Three questions to ask before scaling an ABM program
Have you considered these three critical questions before committing to account-based growth as a business strategy?
Traditional marketing models often begin with demand generation and lead to broad-based campaigns, striving to touch the complete market and focusing on selling solutions. It is an inside-out way of thinking.
On the other hand, account-based marketing (ABM) focuses deeply on a comparatively small set of accounts that matter most, using insights and personalized content to ensure a customer-centric approach. ABM can offer higher revenues, deeper relationships, and enhanced brand reputation.
It is also a serious commitment for an organization, who have to invest money, resources, and time without seeing immediate results. It works best when you are selling large, complex solutions to that help a customer transform part or all of their enterprise.

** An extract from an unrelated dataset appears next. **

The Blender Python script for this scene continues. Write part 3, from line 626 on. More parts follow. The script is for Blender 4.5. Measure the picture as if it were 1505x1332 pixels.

Once organizations have had success with an ABM program, they often want to implement it companywide. However, it’s quite a leap to go from a successful ABM program to a full-blown account-based growth strategy.
Scaling account-centric growth is about tapping into an ABM mindset and approach and deploying that across a much broader range of accounts. Scaling growth leads to creating demand and co-innovating across the organization, based on insights and the buyer experience. It aims for an ideal “to be” state for any organization – knowing the customer almost better than the customer knows themselves.
But it’s not always the right approach. Before committing to account-based growth as a business strategy, you should answer these questions:
- Are we ready to scale?
Scale account-based growth makes the most sense if you have an established and successful 1:1 program, even if it’s a modest one. That experience means you’ve developed your organizational account-centric muscle – you know what works and you understand critical processes and workflows.
- What are the risks?
A significant risk with scale account-based growth is that you blur the distinction between ABM and demand generation. You end up executing what are essentially demand generation programs but now under a new name, and, in the process, diluting the value and purpose of an account-based growth approach.
- When is it not right?
It might be worth holding back if your organizational account-centric muscle is under-developed. For example, you may have been buying technology before developing a program strategy. You need to design and implement a program strategy first before you can move on.
If, after answering these questions honestly, you still want to prioritize account-centric growth, you will need to understand the difference between 1:1 ABM programs and an account-based growth strategy, organize for scale, and determine which scale account-based growth model is right for you. That takes time, executive buy-in, training, experience, methodologies, and more.